• [Work instructions]
Copy exactly the lines from the start of the data below through the one that carries "PI = math.pi", and only those.

══ Extracted material ══

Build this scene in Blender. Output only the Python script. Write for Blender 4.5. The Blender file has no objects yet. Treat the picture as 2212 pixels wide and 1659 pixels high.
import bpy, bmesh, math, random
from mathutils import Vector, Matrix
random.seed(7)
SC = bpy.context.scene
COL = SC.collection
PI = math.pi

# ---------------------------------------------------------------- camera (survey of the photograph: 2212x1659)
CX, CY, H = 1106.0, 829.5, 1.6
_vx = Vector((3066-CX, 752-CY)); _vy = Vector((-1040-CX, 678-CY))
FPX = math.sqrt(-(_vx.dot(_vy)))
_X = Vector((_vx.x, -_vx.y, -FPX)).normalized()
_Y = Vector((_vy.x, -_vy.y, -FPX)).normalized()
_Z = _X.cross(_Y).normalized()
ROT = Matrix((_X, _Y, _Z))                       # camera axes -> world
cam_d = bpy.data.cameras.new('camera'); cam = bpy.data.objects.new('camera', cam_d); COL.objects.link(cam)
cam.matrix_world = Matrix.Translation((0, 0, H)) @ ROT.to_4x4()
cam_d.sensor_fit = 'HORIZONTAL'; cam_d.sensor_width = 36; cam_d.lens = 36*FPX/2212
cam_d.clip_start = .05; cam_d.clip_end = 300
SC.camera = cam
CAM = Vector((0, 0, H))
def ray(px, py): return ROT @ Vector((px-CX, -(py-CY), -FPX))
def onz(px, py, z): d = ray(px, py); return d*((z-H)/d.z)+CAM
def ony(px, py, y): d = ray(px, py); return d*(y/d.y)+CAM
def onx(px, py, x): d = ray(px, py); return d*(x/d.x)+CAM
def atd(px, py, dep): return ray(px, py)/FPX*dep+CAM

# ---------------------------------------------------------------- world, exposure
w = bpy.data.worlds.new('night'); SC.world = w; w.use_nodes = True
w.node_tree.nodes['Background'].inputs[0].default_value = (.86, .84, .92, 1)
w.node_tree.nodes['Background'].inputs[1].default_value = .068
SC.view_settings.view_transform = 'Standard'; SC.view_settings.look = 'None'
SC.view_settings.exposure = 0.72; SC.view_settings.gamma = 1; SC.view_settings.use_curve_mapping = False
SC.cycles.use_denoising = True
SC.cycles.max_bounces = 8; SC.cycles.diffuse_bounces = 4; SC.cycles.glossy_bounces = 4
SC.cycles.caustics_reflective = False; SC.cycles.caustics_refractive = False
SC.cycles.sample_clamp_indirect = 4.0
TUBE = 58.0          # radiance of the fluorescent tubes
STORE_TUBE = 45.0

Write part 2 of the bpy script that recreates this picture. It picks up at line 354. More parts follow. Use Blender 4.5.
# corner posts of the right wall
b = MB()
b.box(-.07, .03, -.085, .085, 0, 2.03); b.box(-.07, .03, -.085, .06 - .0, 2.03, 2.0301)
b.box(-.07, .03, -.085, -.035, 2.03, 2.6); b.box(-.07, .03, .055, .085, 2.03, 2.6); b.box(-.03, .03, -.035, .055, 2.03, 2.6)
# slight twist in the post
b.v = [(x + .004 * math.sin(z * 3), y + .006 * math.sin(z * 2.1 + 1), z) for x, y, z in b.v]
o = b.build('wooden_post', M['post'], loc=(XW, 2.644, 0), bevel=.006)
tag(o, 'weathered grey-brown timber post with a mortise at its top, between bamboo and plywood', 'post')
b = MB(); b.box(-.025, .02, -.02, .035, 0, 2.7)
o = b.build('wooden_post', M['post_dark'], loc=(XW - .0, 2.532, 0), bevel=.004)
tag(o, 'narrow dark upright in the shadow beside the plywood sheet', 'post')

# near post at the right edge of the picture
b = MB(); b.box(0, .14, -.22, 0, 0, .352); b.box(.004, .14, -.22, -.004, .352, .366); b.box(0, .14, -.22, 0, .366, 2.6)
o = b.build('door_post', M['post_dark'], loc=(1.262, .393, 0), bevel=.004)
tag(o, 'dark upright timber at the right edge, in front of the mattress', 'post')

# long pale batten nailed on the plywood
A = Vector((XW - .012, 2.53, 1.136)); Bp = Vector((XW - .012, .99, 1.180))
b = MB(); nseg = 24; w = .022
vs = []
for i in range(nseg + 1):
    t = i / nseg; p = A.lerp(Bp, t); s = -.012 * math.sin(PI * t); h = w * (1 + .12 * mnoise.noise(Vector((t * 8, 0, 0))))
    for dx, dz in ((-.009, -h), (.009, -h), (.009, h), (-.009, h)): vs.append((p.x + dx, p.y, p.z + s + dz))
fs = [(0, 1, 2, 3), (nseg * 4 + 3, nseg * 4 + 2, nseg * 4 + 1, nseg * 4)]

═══

• [Solution to the exercise]
Build this scene in Blender. Output only the Python script. Write for Blender 4.5. The Blender file has no objects yet. Treat the picture as 2212 pixels wide and 1659 pixels high.
import bpy, bmesh, math, random
from mathutils import Vector, Matrix
random.seed(7)
SC = bpy.context.scene
COL = SC.collection
PI = math.pi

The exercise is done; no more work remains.